• WHAT IS EXPECTED: Retype each line of the material exactly, please, skipping any picture in it.

• INFORMATION SHOWN:
┄┄┄┄┄┄

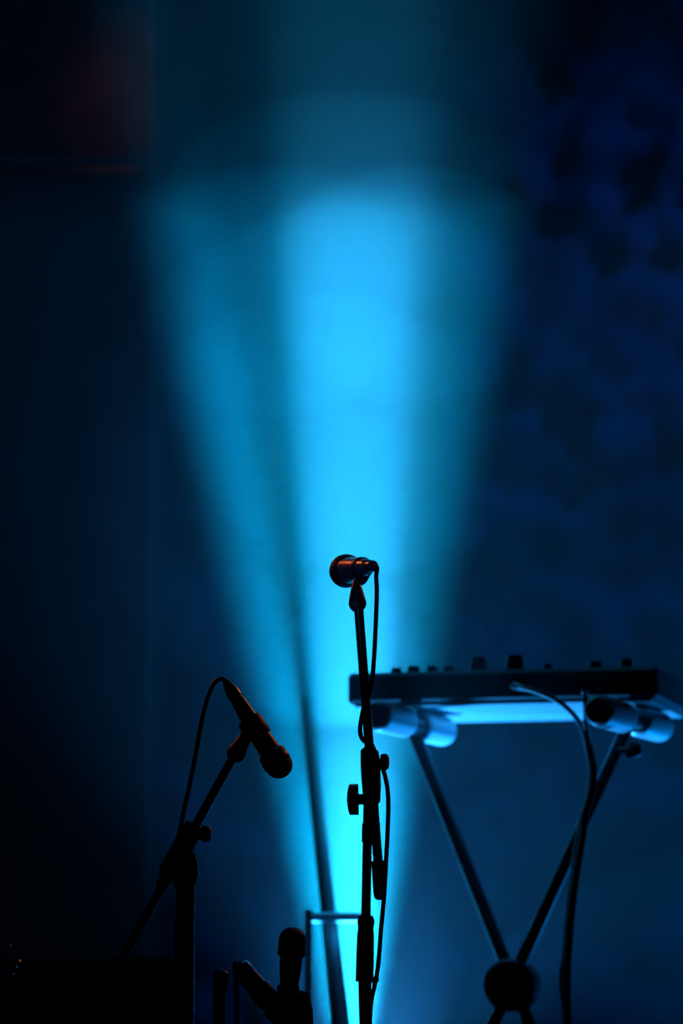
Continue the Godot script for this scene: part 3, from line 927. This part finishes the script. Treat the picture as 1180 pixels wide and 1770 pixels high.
# ==================================================================== amplifier with pilot lights
func build_amp() -> void:
	var c := Vector3(-0.455, 0, -0.55)
	var t := thing("amplifier", c, "black amplifier box in the dark lower left corner, with tiny coloured lights", "amplifier")
	var st := begin()
	cbox(st, c + Vector3(0, 0.268, 0), Vector3(0.2, 0.248, 0.13), Basis.IDENTITY, 0.012)
	put("cabinet", st, "black_rubber", t)
	for sx in [-1.0, 1.0]:
		for sz in [-1.0, 1.0]:
			st = begin()
			lathe(st, c + Vector3(sx * 0.16, 0, sz * 0.09), Vector3.UP, [Vector2(0, 0), Vector2(0, 0.016), Vector2(0.022, 0.02), Vector2(0.022, 0)], 16)
			put("foot", st, "black_rubber", t)
	st = begin()
	cbox(st, c + Vector3(0, 0.445, 0.131), Vector3(0.185, 0.05, 0.004), Basis.IDENTITY, 0.0015)
	var panel := put("control_panel", st, "black_plastic", t)
	for k in [[12.3, 1634.0, "led_amber"], [29.0, 1660.5, "led_orange"], [23.4, 1671.0, "led_blue"], [18.0, 1683.5, "led_blue"]]:
		st = begin()
		var dx: float = (k[0] - 590.0) * 0.0009
		var dy: float = Vector3(-0.5371, 0.564, -0.415).y - (k[1] - 1600.0) * 0.0009
		lathe(st, Vector3(dx, dy, -0.4165), Vector3.BACK, [Vector2(0, 0.0011), Vector2(0.001, 0.0011), Vector2(0.002, 0.0007), Vector2(0.0022, 0)], 12)
		put("led_light", st, k[2], panel)
	for k in 4:
		st = begin()
		lathe(st, c + Vector3(-0.0 + 0.045 * k, 0.44, 0.134), Vector3.BACK, [Vector2(0, 0.014), Vector2(0.012, 0.012), Vector2(0.014, 0.01), Vector2(0.014, 0)], 20)
		put("knob", st, "black_plastic", panel)


# ==================================================================== haze
func haze_bank(called: String, at: Vector3, size: Vector3, density: float, box: bool, label: String) -> void:
	var f := FogVolume.new()
	f.name = numbered(called)
	f.shape = RenderingServer.FOG_VOLUME_SHAPE_BOX if box else RenderingServer.FOG_VOLUME_SHAPE_ELLIPSOID
	f.size = size
	f.position = at
	var m := FogMaterial.new()
	m.albedo = Color(0.95, 0.95, 0.95)
	m.density = density
	f.material = m
	f.set_meta("kind", "stuff")
	f.set_meta("label", label)
	f.set_meta("category", "haze")
	add_child(f, true)


func build_haze() -> void:
	haze_bank("haze", Vector3(0, 0.97, -1.27), Vector3(5.6, 1.9, 0.95), 0.026, true, "even stage haze filling the air round the beam")
	haze_bank("haze", Vector3(0, 3.02, -1.27), Vector3(5.6, 2.18, 0.95), 0.0055, true, "thinner haze high above the stage")
	# thicker smoke in the beam, the low ones added to brighten its foot: x, y, z, width, height, depth, density
	for k in [[0.03, 1.42, -1.19, 1.0, 0.96, 0.66, 0.013], [-0.04, 1.34, -1.23, 0.8, 0.8, 0.6, 0.011], [0.06, 1.56, -1.13, 0.76, 0.7, 0.62, 0.01], [0.13, 1.76, -1.25, 0.56, 0.44, 0.5, 0.01], [-0.13, 1.72, -1.11, 0.56, 0.46, 0.5, 0.01], [0.02, 1.9, -1.17, 0.7, 0.4, 0.5, 0.007], [0.03, 2.0, -1.22, 0.9, 0.5, 0.4, 0.0012], [0.06, 2.16, -1.2, 0.7, 0.8, 0.5, 0.001], [0.02, 0.5, -1.22, 0.4, 1.5, 0.26, 0.011], [0.02, 0.45, -1.22, 0.34, 0.96, 0.2, 0.017]]:
		haze_bank("haze", Vector3(k[0], k[1], k[2]), Vector3(k[3], k[4], k[5]), k[6], false, "drift of thicker smoke hanging high in the blue beam" if k[1] > 1.0 else "added smoke low round the lamp that brightens the foot of the beam")
	haze_bank("haze", Vector3(0.85, 0.36, -1.25), Vector3(1.3, 0.8, 0.6), 0.022, false, "low smoke drifting in at the lower right, behind the keyboard stand")
	haze_bank("haze", Vector3(0.0722, 0.9504, -0.7), Vector3(0.44, 0.36, 0.26), 0.09, false, "added haze standing in for lens glare over the left end of the synthesizer")  # added haze in place of lens glare, no smoke hangs here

┄┄┄┄┄┄

• EXERCISE SOLUTION:
Continue the Godot script for this scene: part 3, from line 927. This part finishes the script. Treat the picture as 1180 pixels wide and 1770 pixels high.
# ==================================================================== amplifier with pilot lights
func build_amp() -> void:
	var c := Vector3(-0.455, 0, -0.55)
	var t := thing("amplifier", c, "black amplifier box in the dark lower left corner, with tiny coloured lights", "amplifier")
	var st := begin()
	cbox(st, c + Vector3(0, 0.268, 0), Vector3(0.2, 0.248, 0.13), Basis.IDENTITY, 0.012)
	put("cabinet", st, "black_rubber", t)
	for sx in [-1.0, 1.0]:
		for sz in [-1.0, 1.0]:
			st = begin()
			lathe(st, c + Vector3(sx * 0.16, 0, sz * 0.09), Vector3.UP, [Vector2(0, 0), Vector2(0, 0.016), Vector2(0.022, 0.02), Vector2(0.022, 0)], 16)
			put("foot", st, "black_rubber", t)
	st = begin()
	cbox(st, c + Vector3(0, 0.445, 0.131), Vector3(0.185, 0.05, 0.004), Basis.IDENTITY, 0.0015)
	var panel := put("control_panel", st, "black_plastic", t)
	for k in [[12.3, 1634.0, "led_amber"], [29.0, 1660.5, "led_orange"], [23.4, 1671.0, "led_blue"], [18.0, 1683.5, "led_blue"]]:
		st = begin()
		var dx: float = (k[0] - 590.0) * 0.0009
		var dy: float = Vector3(-0.5371, 0.564, -0.415).y - (k[1] - 1600.0) * 0.0009
		lathe(st, Vector3(dx, dy, -0.4165), Vector3.BACK, [Vector2(0, 0.0011), Vector2(0.001, 0.0011), Vector2(0.002, 0.0007), Vector2(0.0022, 0)], 12)
		put("led_light", st, k[2], panel)
	for k in 4:
		st = begin()
		lathe(st, c + Vector3(-0.0 + 0.045 * k, 0.44, 0.134), Vector3.BACK, [Vector2(0, 0.014), Vector2(0.012, 0.012), Vector2(0.014, 0.01), Vector2(0.014, 0)], 20)
		put("knob", st, "black_plastic", panel)


# ==================================================================== haze
func haze_bank(called: String, at: Vector3, size: Vector3, density: float, box: bool, label: String) -> void:
	var f := FogVolume.new()
	f.name = numbered(called)
	f.shape = RenderingServer.FOG_VOLUME_SHAPE_BOX if box else RenderingServer.FOG_VOLUME_SHAPE_ELLIPSOID
	f.size = size
	f.position = at
	var m := FogMaterial.new()
	m.albedo = Color(0.95, 0.95, 0.95)
	m.density = density
	f.material = m
	f.set_meta("kind", "stuff")
	f.set_meta("label", label)
	f.set_meta("category", "haze")
	add_child(f, true)


func build_haze() -> void:
	haze_bank("haze", Vector3(0, 0.97, -1.27), Vector3(5.6, 1.9, 0.95), 0.026, true, "even stage haze filling the air round the beam")
	haze_bank("haze", Vector3(0, 3.02, -1.27), Vector3(5.6, 2.18, 0.95), 0.0055, true, "thinner haze high above the stage")
	# thicker smoke in the beam, the low ones added to brighten its foot: x, y, z, width, height, depth, density
	for k in [[0.03, 1.42, -1.19, 1.0, 0.96, 0.66, 0.013], [-0.04, 1.34, -1.23, 0.8, 0.8, 0.6, 0.011], [0.06, 1.56, -1.13, 0.76, 0.7, 0.62, 0.01], [0.13, 1.76, -1.25, 0.56, 0.44, 0.5, 0.01], [-0.13, 1.72, -1.11, 0.56, 0.46, 0.5, 0.01], [0.02, 1.9, -1.17, 0.7, 0.4, 0.5, 0.007], [0.03, 2.0, -1.22, 0.9, 0.5, 0.4, 0.0012], [0.06, 2.16, -1.2, 0.7, 0.8, 0.5, 0.001], [0.02, 0.5, -1.22, 0.4, 1.5, 0.26, 0.011], [0.02, 0.45, -1.22, 0.34, 0.96, 0.2, 0.017]]:
		haze_bank("haze", Vector3(k[0], k[1], k[2]), Vector3(k[3], k[4], k[5]), k[6], false, "drift of thicker smoke hanging high in the blue beam" if k[1] > 1.0 else "added smoke low round the lamp that brightens the foot of the beam")
	haze_bank("haze", Vector3(0.85, 0.36, -1.25), Vector3(1.3, 0.8, 0.6), 0.022, false, "low smoke drifting in at the lower right, behind the keyboard stand")
	haze_bank("haze", Vector3(0.0722, 0.9504, -0.7), Vector3(0.44, 0.36, 0.26), 0.09, false, "added haze standing in for lens glare over the left end of the synthesizer")  # added haze in place of lens glare, no smoke hangs here